Strong and independent boards were Haynes’ chief contribution to the Charter. “Haynes’ instrument,” as the Times called the Charter, through strengthened board oversight over city departments, such as the police, touched a popular chord. The Charter was approved by 87% of the city’s voters.
This is the record of early charter reform in Los Angeles. Judge Sohigian’s ruling (that the 1925 Charter gives the City Council “more than legislative powers; its powers are also administrative and even quasi-executive”) has little basis in the framers intent or the historical record. Nor can the judge’s theory that Los Angeles municipal powers are unitary be historically supported. In both 1889 and 1925, the Freeholders and city voters chose divided--not unitary--government.

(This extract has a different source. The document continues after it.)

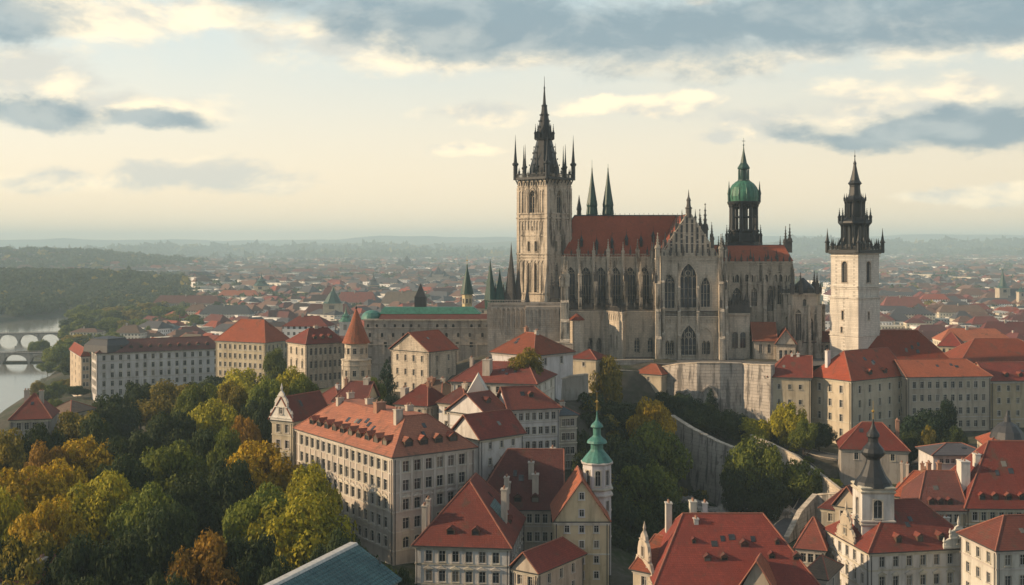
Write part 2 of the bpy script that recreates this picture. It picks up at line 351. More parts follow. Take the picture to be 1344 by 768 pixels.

Charter amendments have strengthened the executive branch’s personnel authority, not the City Council’s. In particular, department heads like Gates have been given greater job security through civil-service protection. Their removal is governed by the Civil Service Commission and its procedures.
But none of the later charter amendments have created new personnel powers for the City Council. The amendments, however, have redrawn the delicate balance of power within the executive branch between the mayor, the governing boards, departmental heads and the Civil Service Commission.
The Charter framers wanted a strong police commission with ample powers to discipline police chiefs. They also wanted a board insulated from councilmanic political interference. Judge Sohigian’s ruling, if it is upheld, undermines and defeats the City Fathers’ intent.